Celebrating fatness : The Decfathlon. I need your help.
Ive decided its time to stop discouraging gluttony. We should stop denying one of our few primal pleasures.
So ive come up with an alternative Decathlon. A Decfathlon if you will. Im half hoping to compile this tournament in real life if i can, and compete in it too obviously. Im also fairly sure i can drum up at least 6 or 7 mates to take part in it with me.
THE DECFATHLON
1. The Pizzathon
Contestants Get an 8” pizza from the 3 in one, and stand at the corner of swansons. Upon starting, contestants run the track, from the corner of swansons, to the phone box opposite Lomondside. The pizza must be finished and digested fully for the clock to be stopped. Dropping the pizza or being sick results in disqualification. Best time wins.
2. The Big Sang-witch
Contestants build the most ridiculous sandwich they can. The bigger the sandwich, the better. However, failing to eat the sandwich you build yourself in under 5 minutes results in disqualification. Thus finding the right size is imperative. Sizes are judged in height terms, when the sandwich is flatted down with one hand’s force. The person who eats the biggest sandwich is the winner.
3. That’s a cracker
Contestants each bring a packet of crackers. Upon go, they power into the crackers they have brought. The person who can eat the most crackers in 5 minutes wins. No water allowed, all crackers must be fully digested to count, only stuffing one into your mouth at a time.
4. Fluffy Bunny
Contestants play fluffy bunny, and are fed wotsits (or other cheap food, maybe even crackers again). The person to hold the most wotsit packets / crackers in their mouth and still able to say “fluffy bunny” properly wins.
5. Chocolate Drops
Contestants hands are tied behind their backs, in the middle of a room. They are placed next to a tube of smarties. Using only their mouth, they have to open and eat all the smarties in the quickest possible time. All smarties must be eaten.
6. The Steak Out
At a BBQ, contestants have to keep up with each other eating various foods. Round one will be waffles, round two sausages, round 3 burgers, round 4 steaks, and later rounds will be multiples of whatevers left. Rounds will be every 10 minutes. Whoever lasts longest, wins.
7. Grub Crawl
Starting from RS McColl, on a route potentially leading to Persepolis, contestants have to walk into every newsagents / convenience shop / crisp selling shop, and buy a packet of golden wonder or walkers crisps. Contestants being sick are kicked out, contestants unable to finish their crisps are out of the competition. The crawl continues until only one person is left. If the contestants reach persepolis, a donner meat and chips is the tie. Either the quickest eater, or the one who eats most is the winner.
8. In a right pickle
A simple flat out pickle eating competition.

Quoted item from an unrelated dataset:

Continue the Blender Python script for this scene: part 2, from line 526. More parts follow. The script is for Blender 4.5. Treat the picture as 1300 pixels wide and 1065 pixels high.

Jars of pickles in the centre of a round table, contestants each eat one as the jar comes round. Being sick, or being unable to put a pickle in your mouth, or having not finished your previous pickle when the jar comes to you = disqualification. Last one standing wins.
So thats eight events. I need another two. And once more i turn to you, the good people of GD. I'll pick any two that are interesting, original, comedy, and fattening.